Jakarta (ANTARA News) - Komposer Tony Prabowo menyatakan bangga karena akhirnya dapat mementaskan "Opera Tan Malaka" di Teater Salihara, Jakarta, 18-20 Oktober 2010.

"Akhirnya, gagasan sepuluh tahun lalu itu terwujud. Opera esai Tan Malaka ini memang lebih ekspresif ketimbang opera klasik yang semuanya serba dinyanyikan. Opera ini keluar dari pakem, lebih bebas," kata Tony di Jakarta, Rabu.

Dalam "Opera Tan Malaka" itu, Tony menggarap musiknya dari karya sastra penyair/esais Goenawan Mohammad.

Tony yang juga kurator Komunitas Salihara mengatakan, pada 5 November 2000, gagasan opera esai itu lahir dan hari itu juga ia menawarkan konsep ini kepada Goenawan Mohammad.

Goenawan, yang menilai emosi tak harus dituangkan dengan menyanyi, setuju.
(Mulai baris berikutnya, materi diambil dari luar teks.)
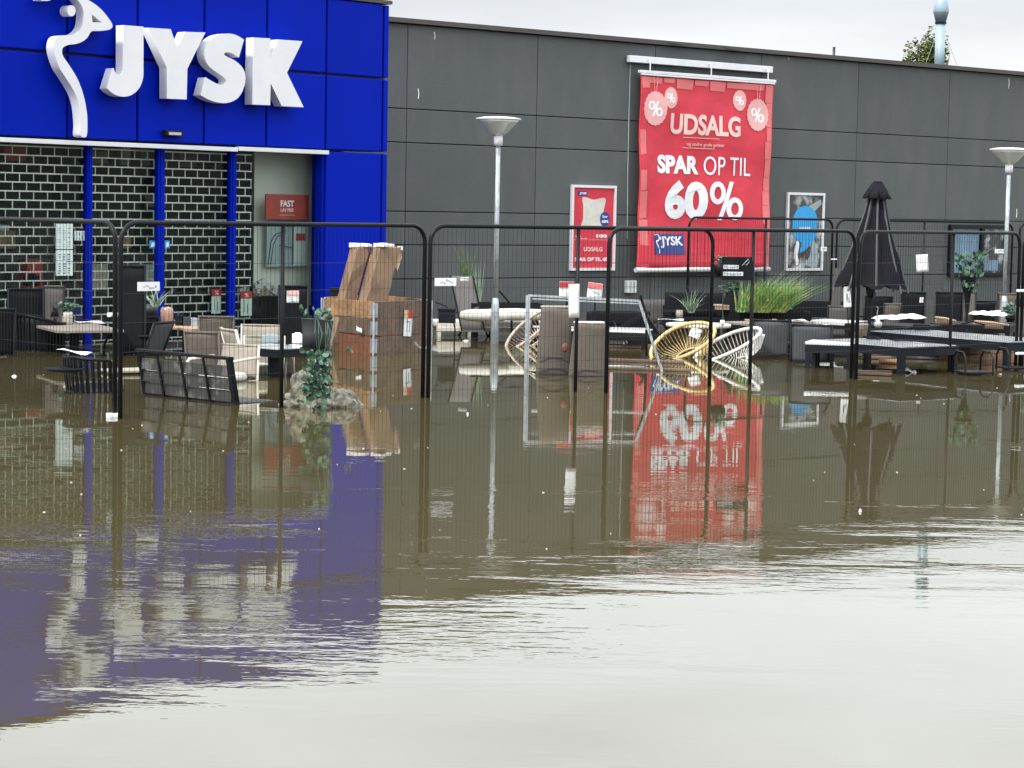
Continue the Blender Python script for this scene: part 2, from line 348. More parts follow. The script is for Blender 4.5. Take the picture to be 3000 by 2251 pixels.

Namun, kata Tony, sayangnya opera esai tak segera terwujud lantaran dirinya dan Goenawan memiliki kesibukan masing masing.

Kini, opera ini pun menjadi karya penutup Festival Salihara Ketiga bertajuk "Bianglala Senin Urban", 23 September hingga 20 Oktober 2010.

Tony menciptakan komposisi musik tersebut selama 6 bulan. "Saya berangkat dari libreto, yang ditulis Goenawan. Saya pelajari cukup lama," kata Tony.

Selama proses penciptaan itu, Tony selalu berdiskusi dengan Goenawan, --yang juga bertindak sebagai sutradara-- soal motif musik yang akan digunakan.

Tony pada akhirnya memilih idiom musik yang sangat kontemporer, tak lagi patuh pada konsep opera konvensional.

"Susahnya adalah tidak ada dialog di sana. Setiap partitur tidak mudah dibentuk," ujar Tony.

Tidak ada dialog, karena Goenawan memang menyusun naskah tanpa alur cerita. Tak ada penokohan di sana. Semua aktor hanya bertutur.

Dengan alur semacam ini, kata Tony, membangun karakter musik dan ekspresi dramaturgi tidaklah mudah. "Butuh strategi dan kreativitas untuk membangun dramaturgi itu," katanya.

Karena itu, ia mau tidak mau harus menghidupkan emosi musik, mengikuti tafsir makna dan suasana puisi.

Komposisi dalam opera Tan Malaka diakui Tony lebih ritmis dan sederhana ketimbang dua lakon sebelumnya yang pernah mereka garap, yakni Kali dan King`s Witch.

Komposisi Opera Tan Malaka masih dikatakan umum, yaitu terdapat tema dan pengembangannya. Musik digarap dengan harmoni yang sangat kaya.

Menurut Tony, pola yang dipilihnya adalah bagian bermotif ritmis, berbentuk kanon, bagian harmoni, aria bergaya klangfarben, dan bagian kwintet.

Semula Tony ingin mendekatinya dengan musik gaya Rusia untuk mendapatkan karakter Tan. Namun, ia ingin karyanya lebih sederhana dan komunikatif.

Setelah dipertunjukkan di Jakarta, menurut rencana "Opera Tan Malaka" akan dibawa Robert Van Den Bosch, seorang promotor dari Belanda, untuk dipentaskan di negeri Kincir Angin itu.

"Tapi apapun itu, opera Tan Malaka berhasil membuktikan jika antara musik dan sastra menunjukkan kekhususannya. Karena bisa juga disebut sebagai opera-esai. Sebab yang dipentaskan bukan sebuah cerita, melainkan sebuah wacana tentang salah satu tokoh terpenting revolusi Indonesia," kata Tony.